Sunday, February 10, 2013

Jesus is Not the Answer

So how does the modern penchant for approaching everything as a puzzle to be solved affect religion? It's almost swallowed it up. That's what BIBLE stands for, right? "Basic Instructions Before Leaving Earth." How to have a better life, God's way. God's answers to man's problems.The instruction manual from the Maker.

Which is pretty sad. Think of the scintillating metaphors the Bible uses for itself . . . honey, a sword, fire, bedrock, precious jewels . . . and our favorite metaphor is the most tedious and forgettable lump of words literacy has produced?

There are so many practical examples of this that I won't even bother to list any. You've seen the books, heard the sermons, read the blog posts. Full of how to improve your marriage/financial life/parenting/relationships/happiness by doing things God's way.

Yet anyone who reads the Bible with half an eye for the actual story will find out that a lot of people followed God and had pretty terrible lives; and some other people did a whole lot of awful things and still got rewarded. If you teach the Better Life Jesus long enough and hard enough, people start to notice that life doesn't really work that way and start walking away from the whole facade.

The Bible wasn't written to be a self-help manual and if (God have mercy) that's really what you want out of life, you can get a thousand other more specific self-help manuals for much less trouble. People don't need yet another self-help manual that is a couple of thousand years out of date.

This is practical atheism. The eternal, the transcendent, the permanent--that's an afterthought. What matters is living right and getting rewarded for it right here, right now. It doesn't matter how correct your doctrinal statement is if that message is the one that gets repeated and lived.

Sometimes people don't miss the whole point; sometimes it's framed in terms of man's problem being sin and God's solution being Christ--but this, well, it's still missing the point. It makes the whole thing about us and slants it as if it were all over but the shouting.

The history of the universe, the meaning of life, is not a "problem" with a "solution." It's a story--a tale of love, betrayal, exile, restoration. It's a story we get to participate in, but it is not primarily about us. It is a true story. A real one.
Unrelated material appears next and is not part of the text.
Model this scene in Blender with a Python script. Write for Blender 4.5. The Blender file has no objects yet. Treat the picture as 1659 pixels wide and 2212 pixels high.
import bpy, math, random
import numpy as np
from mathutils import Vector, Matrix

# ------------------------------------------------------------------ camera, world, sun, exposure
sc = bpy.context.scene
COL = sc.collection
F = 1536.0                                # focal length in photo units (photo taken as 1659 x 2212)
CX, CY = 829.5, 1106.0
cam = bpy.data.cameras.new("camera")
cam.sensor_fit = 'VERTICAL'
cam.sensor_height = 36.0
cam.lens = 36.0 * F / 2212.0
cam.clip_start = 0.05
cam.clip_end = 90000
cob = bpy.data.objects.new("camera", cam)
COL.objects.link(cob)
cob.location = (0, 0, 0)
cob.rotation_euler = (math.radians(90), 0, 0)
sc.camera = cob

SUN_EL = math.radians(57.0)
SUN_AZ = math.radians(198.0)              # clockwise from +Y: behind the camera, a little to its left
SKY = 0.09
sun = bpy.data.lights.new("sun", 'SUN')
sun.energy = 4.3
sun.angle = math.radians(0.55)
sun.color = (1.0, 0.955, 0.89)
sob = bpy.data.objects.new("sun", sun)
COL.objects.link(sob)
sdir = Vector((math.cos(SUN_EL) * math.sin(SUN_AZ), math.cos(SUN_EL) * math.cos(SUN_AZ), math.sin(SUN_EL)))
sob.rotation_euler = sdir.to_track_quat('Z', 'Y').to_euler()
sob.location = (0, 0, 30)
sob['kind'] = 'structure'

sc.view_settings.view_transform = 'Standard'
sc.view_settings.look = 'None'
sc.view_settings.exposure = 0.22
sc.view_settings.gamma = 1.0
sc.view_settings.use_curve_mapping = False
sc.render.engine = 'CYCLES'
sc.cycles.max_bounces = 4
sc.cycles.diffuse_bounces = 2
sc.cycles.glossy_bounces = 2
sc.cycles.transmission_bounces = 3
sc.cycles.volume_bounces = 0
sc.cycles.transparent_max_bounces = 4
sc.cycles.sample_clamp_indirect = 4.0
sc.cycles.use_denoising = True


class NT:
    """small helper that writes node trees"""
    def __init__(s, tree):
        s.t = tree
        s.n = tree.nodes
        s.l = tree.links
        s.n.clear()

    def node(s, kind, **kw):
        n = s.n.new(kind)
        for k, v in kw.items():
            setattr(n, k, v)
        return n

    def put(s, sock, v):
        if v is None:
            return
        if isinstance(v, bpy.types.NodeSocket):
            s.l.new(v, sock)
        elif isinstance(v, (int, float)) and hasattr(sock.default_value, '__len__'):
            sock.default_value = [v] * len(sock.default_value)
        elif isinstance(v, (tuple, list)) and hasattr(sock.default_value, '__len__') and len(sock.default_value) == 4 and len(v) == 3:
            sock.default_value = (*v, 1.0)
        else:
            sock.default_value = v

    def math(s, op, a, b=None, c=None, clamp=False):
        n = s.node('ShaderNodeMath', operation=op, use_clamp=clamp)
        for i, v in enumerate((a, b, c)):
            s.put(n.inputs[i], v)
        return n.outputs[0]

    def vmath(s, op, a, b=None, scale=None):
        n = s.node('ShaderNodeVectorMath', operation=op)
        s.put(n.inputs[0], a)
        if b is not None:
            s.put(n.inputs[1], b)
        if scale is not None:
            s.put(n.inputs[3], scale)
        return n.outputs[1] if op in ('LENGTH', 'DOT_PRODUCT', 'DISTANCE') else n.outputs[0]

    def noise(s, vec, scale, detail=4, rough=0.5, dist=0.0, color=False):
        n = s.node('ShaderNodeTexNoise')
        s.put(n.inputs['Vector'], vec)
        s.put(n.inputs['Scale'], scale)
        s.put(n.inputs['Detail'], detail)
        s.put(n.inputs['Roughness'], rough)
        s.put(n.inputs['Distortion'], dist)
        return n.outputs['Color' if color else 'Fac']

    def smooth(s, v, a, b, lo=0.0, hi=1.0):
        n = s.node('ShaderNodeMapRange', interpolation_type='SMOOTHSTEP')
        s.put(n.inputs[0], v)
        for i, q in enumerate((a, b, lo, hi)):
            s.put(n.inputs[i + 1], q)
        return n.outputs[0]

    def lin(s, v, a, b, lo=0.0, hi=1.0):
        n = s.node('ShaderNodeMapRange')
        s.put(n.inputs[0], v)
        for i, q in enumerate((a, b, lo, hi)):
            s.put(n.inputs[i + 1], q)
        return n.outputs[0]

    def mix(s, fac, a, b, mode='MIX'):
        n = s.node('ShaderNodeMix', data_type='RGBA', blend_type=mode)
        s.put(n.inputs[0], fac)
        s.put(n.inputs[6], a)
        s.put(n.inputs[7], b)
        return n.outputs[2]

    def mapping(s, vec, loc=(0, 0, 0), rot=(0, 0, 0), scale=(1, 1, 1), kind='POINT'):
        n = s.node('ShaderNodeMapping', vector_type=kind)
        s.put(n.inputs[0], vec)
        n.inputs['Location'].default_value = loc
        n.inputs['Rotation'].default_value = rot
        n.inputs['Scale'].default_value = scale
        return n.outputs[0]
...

It is not tidy or predictable. And it is not over yet.

3 comments:

Diary of an Autodidact said...

Yet again, a thoughtful post.

Wendy said...

This reminds me of some one telling me (intending to be complimentary!) that my religion was a system of wise and good rules to live by.

I was pretty stunned. You think my faith is just about being bound by rules? I can see how it could look that way from the outside, but inside it's about the relationship of love, which results in freedom.

It's back to the problem of getting the right answer (Jesus is the answer - to the deepest longing of our hearts)but with the wrong reasoning. Whenever that happens, you've inoculated people against the truth.

Rachelle said...

Thank you! Don't stop blogging; even if I get really behind on life and don't read for a month or two, I always come back to catch up on sound reason and good writing.